Italian military justice: "rich in honors but poor in cases"?

Will Italian military justice be reformed? abolished? expanded? A modified Google translation of this article by Giulia Merlo in Domani notes:

In Italy, where a criminal trial lasts on average more than four years, with peaks of more than six in some particularly overburdened appellate courts, military trials are resolved within three years and with almost no prescribed crimes.

The speed is due to the fact that there is little litigation: the proceedings registered per year are just under 4000, and are managed by 58 magistrates. With the result that the military judiciary is hyper-hyper efficient as it is underutilized.

The solution would be to abolish it, but a constitutional reform would be needed, or - as the military magistrates themselves ask - reform their penal code in order to give it new powers, relieving ordinary magistrates. But the reform has been in limbo for years.
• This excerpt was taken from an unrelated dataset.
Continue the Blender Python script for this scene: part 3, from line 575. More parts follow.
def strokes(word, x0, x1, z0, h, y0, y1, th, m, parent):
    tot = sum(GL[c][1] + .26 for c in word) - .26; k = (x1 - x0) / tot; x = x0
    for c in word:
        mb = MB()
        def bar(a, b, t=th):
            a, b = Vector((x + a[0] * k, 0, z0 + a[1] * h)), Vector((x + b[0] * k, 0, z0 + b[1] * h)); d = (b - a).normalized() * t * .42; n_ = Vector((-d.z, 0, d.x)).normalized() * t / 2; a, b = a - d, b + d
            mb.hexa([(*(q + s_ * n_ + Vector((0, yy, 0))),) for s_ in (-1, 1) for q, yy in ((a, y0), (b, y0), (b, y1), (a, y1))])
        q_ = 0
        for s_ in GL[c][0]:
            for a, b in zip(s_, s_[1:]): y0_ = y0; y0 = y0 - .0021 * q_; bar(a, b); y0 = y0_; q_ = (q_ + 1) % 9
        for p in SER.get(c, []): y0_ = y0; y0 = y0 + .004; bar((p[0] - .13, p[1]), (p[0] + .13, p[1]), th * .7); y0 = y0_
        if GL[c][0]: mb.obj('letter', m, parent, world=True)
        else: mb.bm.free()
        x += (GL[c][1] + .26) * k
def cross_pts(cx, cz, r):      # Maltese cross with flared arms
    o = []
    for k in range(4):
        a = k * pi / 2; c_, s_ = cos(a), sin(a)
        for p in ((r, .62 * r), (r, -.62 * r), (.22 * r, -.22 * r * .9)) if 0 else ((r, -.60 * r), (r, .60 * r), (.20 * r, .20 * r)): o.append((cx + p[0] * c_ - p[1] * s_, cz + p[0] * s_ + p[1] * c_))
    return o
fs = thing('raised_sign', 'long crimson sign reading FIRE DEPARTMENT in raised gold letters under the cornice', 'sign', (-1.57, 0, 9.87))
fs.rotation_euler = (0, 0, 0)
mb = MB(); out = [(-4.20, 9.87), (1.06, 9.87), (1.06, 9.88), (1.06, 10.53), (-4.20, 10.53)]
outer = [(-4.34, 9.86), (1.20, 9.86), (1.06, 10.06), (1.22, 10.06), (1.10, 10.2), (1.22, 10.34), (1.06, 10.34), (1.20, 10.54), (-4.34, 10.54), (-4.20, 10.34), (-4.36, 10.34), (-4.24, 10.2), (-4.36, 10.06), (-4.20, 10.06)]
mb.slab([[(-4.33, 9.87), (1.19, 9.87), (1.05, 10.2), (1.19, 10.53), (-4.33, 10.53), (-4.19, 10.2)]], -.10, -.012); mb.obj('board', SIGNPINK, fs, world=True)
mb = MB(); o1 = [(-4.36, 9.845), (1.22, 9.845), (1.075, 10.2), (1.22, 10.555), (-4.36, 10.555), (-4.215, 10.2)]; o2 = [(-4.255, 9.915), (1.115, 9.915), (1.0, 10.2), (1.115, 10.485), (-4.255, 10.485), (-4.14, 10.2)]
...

Key statistic: 4000 cases/year fort 58 judges. The author reports:

This misalignment occurs because the military judiciary -- which falls within the special judiciary together with the accounting one of the Court of Auditors and the administrative one of the Council of State -- has jurisdiction only over so-called military crimes, or only those provided for by the 1941 military penal code of peace, committed by military personnel on duty. The squad is extremely limited and not at all amalgamated with the ordinary penal code. For example: murder between soldiers of different levels is a military crime, but murder between the same rank is not, even if committed for reasons of service; intentional and not negligent injury is a military crime; embezzlement and fraud committed by military personnel are military crimes, but corruption and extortion are not.

Result: military jurisdiction is a fold of the justice system that summarizes all the criticalities. Hyper-hyper efficient as underutilized, it is considered alternatively the Cinderella of special jurisdictions because it is in fact poor of functions, or a golden place for those who enter because it is rich in honors and poor in charges.